#### Aim of the task
Set down the data below from its first line to the line holding "co.location = (0, 0, 1.57);", inclusive; omit all pictures.

#### Records for processing
····················
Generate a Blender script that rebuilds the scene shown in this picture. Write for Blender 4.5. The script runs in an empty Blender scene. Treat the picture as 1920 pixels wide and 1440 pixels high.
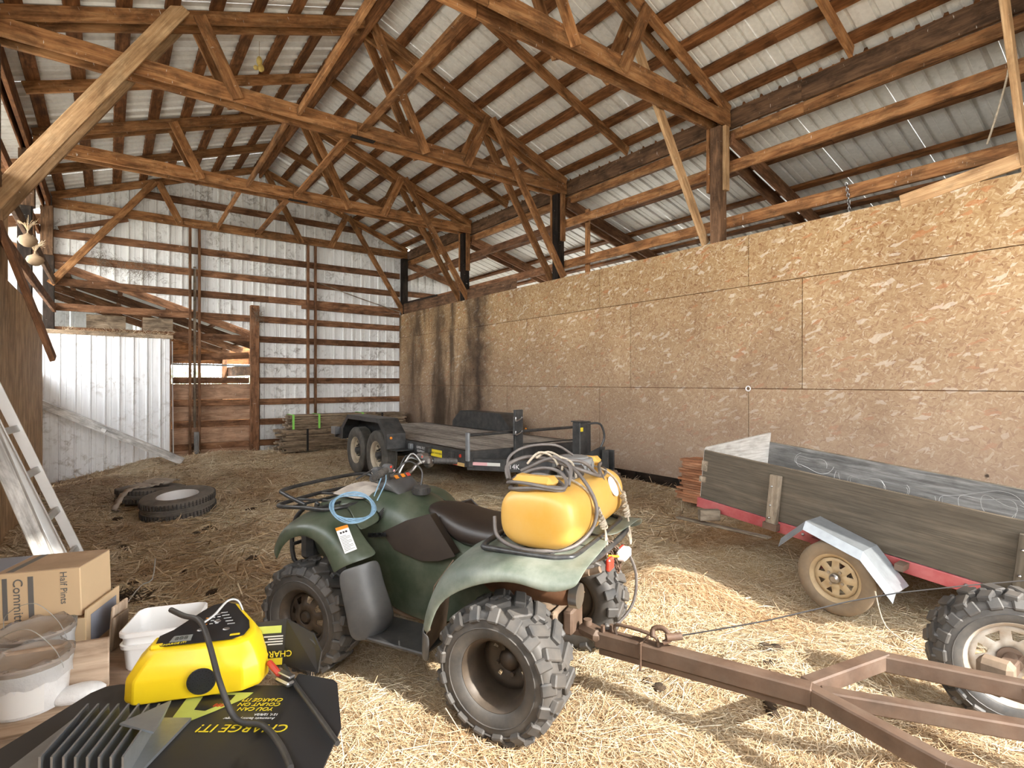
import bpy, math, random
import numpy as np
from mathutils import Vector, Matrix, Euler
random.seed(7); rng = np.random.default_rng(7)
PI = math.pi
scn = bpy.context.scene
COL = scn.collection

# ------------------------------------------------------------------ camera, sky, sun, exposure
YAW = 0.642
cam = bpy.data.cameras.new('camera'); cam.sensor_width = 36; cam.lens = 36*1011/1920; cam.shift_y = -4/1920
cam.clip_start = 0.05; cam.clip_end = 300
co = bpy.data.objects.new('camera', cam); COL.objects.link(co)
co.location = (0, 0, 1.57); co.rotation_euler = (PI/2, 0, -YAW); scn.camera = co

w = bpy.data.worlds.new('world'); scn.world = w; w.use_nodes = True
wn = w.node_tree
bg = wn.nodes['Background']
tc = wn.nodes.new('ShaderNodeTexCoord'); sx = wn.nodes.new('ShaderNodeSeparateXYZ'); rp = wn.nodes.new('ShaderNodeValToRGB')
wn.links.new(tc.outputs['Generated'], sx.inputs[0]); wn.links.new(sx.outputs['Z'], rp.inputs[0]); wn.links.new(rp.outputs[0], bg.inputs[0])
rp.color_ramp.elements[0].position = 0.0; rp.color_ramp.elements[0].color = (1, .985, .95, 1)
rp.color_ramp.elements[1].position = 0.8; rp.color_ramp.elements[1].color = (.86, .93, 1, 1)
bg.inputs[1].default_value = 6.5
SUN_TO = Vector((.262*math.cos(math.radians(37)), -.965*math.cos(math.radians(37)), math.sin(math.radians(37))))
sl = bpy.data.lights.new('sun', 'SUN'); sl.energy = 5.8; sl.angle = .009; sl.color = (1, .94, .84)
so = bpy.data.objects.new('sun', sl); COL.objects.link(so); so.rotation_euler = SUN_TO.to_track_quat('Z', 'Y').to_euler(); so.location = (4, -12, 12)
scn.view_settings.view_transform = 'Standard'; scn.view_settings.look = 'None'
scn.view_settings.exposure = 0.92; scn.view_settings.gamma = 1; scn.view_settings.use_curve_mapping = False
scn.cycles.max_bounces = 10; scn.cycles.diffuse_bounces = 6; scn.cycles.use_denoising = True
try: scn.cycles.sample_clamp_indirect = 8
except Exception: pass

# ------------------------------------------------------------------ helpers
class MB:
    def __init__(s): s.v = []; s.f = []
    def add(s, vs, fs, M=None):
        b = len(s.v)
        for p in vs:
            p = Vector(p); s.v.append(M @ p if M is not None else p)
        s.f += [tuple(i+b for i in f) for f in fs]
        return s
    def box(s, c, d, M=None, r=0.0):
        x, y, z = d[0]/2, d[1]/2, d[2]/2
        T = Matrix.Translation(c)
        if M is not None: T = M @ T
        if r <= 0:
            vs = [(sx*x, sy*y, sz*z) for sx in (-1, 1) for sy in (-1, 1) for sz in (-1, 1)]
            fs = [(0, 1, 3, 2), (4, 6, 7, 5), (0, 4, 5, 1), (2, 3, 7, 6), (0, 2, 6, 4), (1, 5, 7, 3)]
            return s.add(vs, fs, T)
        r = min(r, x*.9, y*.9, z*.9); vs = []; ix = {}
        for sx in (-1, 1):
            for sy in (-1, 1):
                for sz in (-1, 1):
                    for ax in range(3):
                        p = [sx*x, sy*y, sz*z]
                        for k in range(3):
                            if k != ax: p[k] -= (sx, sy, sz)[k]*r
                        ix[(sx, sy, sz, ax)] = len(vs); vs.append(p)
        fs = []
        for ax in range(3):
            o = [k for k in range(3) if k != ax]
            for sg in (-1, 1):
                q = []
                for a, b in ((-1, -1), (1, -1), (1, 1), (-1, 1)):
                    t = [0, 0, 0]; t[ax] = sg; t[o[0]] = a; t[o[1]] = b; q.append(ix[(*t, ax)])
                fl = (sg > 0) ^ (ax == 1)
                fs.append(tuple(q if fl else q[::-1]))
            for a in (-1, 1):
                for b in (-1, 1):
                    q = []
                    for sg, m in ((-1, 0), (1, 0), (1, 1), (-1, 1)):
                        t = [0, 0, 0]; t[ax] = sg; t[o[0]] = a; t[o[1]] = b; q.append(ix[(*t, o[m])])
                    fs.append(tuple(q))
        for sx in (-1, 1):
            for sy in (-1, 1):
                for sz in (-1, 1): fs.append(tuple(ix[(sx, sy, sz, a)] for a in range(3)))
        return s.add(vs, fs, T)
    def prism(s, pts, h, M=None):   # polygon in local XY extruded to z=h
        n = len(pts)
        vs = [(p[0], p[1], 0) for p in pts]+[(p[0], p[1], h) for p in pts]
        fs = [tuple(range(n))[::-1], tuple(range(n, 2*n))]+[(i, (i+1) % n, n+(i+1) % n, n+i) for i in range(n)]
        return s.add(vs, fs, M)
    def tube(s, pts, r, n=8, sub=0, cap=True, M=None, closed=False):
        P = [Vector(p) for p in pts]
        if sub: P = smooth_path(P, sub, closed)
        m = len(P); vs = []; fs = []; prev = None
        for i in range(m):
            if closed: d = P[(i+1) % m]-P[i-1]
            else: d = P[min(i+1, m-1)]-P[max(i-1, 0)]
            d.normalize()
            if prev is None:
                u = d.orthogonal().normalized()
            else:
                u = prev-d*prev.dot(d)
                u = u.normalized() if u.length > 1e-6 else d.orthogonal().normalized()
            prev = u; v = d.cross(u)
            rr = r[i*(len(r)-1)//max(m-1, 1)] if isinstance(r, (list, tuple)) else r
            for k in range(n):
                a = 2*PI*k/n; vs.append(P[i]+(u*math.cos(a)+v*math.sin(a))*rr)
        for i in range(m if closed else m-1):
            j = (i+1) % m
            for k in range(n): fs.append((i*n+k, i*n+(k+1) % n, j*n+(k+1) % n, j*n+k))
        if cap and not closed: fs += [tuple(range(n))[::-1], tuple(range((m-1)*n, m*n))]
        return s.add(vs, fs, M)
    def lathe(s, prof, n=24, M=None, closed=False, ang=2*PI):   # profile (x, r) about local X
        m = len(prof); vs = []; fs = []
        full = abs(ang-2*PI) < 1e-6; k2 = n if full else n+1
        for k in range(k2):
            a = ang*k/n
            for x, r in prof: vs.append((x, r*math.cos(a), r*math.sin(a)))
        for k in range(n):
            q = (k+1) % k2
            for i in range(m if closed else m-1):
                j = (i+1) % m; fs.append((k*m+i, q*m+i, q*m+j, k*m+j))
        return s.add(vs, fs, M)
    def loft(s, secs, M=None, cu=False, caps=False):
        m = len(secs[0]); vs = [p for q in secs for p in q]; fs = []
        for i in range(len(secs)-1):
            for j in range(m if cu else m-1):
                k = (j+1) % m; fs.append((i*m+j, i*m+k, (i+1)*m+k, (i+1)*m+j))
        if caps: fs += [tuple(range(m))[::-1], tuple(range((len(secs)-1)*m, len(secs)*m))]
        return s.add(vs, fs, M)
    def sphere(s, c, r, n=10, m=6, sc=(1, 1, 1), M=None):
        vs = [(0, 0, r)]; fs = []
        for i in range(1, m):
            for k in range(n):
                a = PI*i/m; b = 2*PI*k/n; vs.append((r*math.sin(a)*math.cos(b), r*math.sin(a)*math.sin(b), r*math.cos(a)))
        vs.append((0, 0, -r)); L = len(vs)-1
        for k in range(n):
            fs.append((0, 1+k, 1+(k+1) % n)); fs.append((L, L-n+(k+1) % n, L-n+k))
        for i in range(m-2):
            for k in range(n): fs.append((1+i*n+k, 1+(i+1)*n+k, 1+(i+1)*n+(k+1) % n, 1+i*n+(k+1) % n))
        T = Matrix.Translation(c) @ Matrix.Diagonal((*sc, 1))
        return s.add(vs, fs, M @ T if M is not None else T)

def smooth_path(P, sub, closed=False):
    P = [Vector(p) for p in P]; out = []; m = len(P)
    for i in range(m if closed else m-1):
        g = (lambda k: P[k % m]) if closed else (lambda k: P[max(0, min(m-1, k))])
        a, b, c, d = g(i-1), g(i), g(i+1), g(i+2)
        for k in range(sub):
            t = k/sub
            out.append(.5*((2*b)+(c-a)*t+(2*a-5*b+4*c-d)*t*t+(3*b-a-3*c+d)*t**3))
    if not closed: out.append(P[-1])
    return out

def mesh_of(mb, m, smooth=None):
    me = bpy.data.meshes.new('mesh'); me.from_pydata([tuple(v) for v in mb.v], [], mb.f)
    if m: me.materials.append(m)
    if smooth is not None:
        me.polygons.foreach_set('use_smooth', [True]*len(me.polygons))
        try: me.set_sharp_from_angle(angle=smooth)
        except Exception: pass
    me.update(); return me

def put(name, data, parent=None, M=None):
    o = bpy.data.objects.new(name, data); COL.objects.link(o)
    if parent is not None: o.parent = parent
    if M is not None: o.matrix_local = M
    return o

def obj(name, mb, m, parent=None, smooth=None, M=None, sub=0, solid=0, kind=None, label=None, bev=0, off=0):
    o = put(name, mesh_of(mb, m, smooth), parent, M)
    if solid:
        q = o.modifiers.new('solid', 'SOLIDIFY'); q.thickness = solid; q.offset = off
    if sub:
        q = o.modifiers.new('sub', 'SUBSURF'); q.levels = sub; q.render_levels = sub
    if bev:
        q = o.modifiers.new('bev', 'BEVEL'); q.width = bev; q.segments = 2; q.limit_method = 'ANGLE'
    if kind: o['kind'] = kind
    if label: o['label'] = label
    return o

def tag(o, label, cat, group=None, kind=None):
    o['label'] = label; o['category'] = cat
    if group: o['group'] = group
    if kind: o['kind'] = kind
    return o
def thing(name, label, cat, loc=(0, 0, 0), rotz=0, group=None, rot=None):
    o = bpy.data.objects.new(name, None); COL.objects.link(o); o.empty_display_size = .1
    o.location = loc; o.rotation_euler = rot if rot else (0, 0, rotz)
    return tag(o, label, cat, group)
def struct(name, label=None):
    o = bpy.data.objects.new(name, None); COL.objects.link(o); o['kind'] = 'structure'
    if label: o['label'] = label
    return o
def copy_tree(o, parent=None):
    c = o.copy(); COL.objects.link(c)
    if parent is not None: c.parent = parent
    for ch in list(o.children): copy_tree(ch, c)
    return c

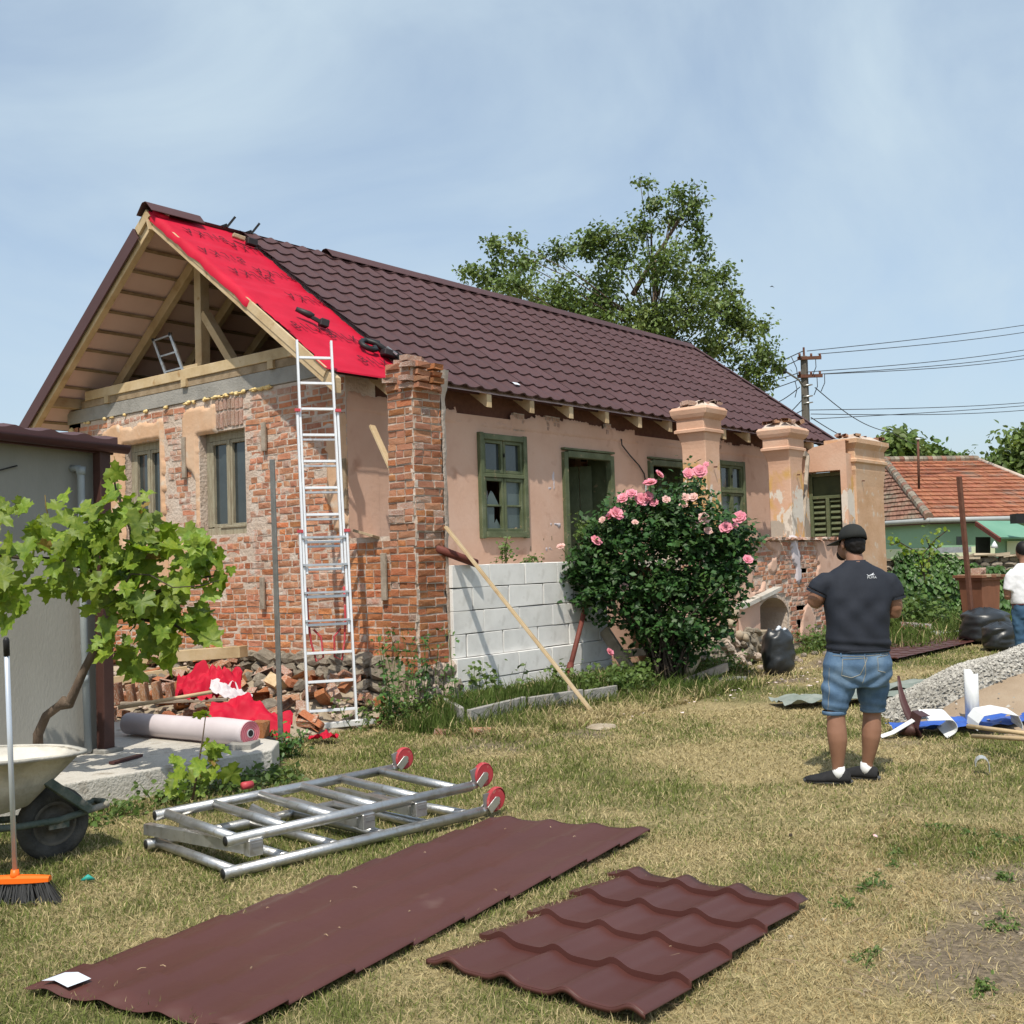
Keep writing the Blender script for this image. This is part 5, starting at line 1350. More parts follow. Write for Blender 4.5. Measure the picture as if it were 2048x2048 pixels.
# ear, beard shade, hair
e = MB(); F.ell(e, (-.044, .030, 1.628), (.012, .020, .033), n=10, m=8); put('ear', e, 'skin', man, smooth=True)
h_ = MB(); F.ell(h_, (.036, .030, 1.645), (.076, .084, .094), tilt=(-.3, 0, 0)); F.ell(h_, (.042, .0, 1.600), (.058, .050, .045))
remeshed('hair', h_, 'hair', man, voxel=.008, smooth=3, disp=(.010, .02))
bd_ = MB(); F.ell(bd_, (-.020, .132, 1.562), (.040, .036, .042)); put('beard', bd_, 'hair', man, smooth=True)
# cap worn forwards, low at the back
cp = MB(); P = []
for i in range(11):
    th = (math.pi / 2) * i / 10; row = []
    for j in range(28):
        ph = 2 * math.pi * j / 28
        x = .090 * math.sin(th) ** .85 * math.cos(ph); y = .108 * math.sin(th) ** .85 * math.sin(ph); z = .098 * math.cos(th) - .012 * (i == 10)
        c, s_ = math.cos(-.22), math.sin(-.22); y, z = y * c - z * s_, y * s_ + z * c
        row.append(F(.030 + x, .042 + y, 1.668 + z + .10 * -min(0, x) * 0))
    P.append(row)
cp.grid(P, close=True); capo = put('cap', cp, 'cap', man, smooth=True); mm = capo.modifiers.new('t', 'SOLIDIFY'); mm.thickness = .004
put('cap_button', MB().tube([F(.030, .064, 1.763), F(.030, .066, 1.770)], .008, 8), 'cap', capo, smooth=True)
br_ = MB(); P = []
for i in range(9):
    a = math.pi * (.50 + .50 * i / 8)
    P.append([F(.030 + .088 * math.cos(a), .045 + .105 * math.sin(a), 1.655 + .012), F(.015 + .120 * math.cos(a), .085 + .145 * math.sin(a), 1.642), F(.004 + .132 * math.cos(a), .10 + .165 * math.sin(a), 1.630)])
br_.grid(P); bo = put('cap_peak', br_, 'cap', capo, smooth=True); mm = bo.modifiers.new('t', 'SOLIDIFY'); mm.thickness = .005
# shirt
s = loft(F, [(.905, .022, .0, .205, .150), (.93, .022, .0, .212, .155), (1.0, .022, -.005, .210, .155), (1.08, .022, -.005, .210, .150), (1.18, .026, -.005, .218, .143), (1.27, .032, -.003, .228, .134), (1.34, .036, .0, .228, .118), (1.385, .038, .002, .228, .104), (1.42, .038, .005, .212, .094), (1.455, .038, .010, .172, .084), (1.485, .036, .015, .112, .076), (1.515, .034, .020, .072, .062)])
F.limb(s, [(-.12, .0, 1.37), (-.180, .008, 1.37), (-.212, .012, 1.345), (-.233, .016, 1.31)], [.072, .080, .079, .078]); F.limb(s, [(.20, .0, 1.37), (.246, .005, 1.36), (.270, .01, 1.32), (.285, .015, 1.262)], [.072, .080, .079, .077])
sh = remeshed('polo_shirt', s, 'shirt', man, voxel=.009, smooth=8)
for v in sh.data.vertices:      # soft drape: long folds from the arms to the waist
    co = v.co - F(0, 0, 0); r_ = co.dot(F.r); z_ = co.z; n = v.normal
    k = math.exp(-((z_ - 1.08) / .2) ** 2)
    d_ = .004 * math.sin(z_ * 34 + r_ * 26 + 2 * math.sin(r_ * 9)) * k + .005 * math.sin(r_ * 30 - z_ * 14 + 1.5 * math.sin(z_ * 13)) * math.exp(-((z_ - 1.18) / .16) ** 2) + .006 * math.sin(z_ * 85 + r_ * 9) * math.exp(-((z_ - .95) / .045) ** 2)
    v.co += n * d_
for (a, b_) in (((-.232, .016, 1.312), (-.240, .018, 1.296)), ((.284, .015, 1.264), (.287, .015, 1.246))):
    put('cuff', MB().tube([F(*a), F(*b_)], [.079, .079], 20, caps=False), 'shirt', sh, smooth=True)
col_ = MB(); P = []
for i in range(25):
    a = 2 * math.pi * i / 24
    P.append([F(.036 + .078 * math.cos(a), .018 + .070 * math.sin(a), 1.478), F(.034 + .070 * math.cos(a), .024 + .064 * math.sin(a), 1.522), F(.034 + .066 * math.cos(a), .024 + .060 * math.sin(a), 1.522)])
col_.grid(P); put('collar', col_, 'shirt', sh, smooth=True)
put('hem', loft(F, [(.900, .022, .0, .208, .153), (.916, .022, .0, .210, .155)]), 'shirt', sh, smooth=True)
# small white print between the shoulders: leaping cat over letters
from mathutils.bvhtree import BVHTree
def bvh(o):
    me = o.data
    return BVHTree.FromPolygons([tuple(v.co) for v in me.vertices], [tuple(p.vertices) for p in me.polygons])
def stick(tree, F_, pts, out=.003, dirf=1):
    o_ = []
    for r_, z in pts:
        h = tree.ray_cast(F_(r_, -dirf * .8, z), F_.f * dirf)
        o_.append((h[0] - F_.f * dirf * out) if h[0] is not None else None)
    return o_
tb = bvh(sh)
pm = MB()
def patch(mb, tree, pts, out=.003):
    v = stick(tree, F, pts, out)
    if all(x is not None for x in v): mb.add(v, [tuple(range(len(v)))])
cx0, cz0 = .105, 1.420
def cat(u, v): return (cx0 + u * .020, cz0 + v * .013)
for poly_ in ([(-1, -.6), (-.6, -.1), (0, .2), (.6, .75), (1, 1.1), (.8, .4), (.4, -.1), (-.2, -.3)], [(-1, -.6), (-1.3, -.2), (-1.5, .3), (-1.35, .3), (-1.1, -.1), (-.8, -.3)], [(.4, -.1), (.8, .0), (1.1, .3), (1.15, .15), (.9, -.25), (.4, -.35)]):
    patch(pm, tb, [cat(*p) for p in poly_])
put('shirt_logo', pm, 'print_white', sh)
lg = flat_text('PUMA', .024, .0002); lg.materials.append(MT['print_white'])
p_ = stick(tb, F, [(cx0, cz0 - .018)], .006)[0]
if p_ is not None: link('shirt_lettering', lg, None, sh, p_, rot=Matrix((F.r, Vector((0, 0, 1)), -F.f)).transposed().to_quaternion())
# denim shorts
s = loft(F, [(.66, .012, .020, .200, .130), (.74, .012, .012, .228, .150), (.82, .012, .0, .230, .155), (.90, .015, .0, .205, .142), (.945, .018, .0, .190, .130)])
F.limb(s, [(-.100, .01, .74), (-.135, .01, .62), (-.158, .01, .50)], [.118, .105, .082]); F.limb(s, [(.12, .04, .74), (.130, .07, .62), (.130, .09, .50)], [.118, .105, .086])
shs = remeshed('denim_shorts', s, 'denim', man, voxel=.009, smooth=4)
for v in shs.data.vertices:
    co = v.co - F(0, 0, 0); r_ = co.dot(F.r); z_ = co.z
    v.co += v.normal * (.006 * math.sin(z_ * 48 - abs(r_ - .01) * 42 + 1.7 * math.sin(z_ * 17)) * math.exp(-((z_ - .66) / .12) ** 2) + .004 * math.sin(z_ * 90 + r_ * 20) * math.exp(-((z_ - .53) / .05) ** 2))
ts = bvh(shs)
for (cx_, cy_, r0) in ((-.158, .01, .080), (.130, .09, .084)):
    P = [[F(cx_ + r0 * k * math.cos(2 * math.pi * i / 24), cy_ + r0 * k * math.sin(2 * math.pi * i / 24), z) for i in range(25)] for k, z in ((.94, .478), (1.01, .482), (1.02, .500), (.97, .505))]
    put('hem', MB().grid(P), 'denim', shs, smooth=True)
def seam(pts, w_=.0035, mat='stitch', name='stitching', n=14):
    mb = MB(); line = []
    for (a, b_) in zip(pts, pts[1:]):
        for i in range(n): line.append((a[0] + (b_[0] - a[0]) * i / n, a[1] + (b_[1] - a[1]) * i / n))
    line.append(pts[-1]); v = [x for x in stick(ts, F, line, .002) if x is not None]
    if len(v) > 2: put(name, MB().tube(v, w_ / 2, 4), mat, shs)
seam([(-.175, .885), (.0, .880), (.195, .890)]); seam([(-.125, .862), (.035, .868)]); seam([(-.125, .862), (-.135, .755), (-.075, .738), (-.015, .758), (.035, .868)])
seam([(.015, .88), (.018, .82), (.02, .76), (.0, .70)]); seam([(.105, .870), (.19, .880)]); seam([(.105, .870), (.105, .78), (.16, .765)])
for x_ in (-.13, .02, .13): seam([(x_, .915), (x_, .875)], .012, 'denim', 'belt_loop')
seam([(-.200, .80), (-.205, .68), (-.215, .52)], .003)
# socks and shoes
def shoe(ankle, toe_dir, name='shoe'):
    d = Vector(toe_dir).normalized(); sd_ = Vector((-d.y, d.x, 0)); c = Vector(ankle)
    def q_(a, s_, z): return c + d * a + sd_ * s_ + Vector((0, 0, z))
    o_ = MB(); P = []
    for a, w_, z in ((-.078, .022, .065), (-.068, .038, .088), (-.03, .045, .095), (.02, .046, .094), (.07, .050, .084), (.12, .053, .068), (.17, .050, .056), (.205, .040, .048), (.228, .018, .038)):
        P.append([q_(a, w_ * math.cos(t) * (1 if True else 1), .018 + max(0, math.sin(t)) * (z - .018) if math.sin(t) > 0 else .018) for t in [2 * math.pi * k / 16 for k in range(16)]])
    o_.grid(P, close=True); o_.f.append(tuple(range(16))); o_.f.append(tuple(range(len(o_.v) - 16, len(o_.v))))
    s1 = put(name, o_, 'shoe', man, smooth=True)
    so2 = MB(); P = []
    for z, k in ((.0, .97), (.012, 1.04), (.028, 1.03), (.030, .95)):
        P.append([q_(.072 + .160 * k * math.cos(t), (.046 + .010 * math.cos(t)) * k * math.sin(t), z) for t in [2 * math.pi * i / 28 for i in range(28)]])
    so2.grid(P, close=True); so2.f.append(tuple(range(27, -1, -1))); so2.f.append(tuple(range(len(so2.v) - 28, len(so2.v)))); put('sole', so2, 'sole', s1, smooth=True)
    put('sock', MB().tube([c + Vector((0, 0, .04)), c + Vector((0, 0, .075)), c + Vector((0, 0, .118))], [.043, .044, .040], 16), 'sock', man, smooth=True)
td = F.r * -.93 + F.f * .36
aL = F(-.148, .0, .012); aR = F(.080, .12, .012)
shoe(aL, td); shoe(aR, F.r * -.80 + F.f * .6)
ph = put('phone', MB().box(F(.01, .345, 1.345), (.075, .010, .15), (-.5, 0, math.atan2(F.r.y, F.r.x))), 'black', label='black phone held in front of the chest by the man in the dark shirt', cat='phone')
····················
#### Exercise solution
Generate a Blender script that rebuilds the scene shown in this picture. Write for Blender 4.5. The script runs in an empty Blender scene. Treat the picture as 1920 pixels wide and 1440 pixels high.
import bpy, math, random
import numpy as np
from mathutils import Vector, Matrix, Euler
random.seed(7); rng = np.random.default_rng(7)
PI = math.pi
scn = bpy.context.scene
COL = scn.collection

# ------------------------------------------------------------------ camera, sky, sun, exposure
YAW = 0.642
cam = bpy.data.cameras.new('camera'); cam.sensor_width = 36; cam.lens = 36*1011/1920; cam.shift_y = -4/1920
cam.clip_start = 0.05; cam.clip_end = 300
co = bpy.data.objects.new('camera', cam); COL.objects.link(co)
co.location = (0, 0, 1.57); co.rotation_euler = (PI/2, 0, -YAW); scn.camera = co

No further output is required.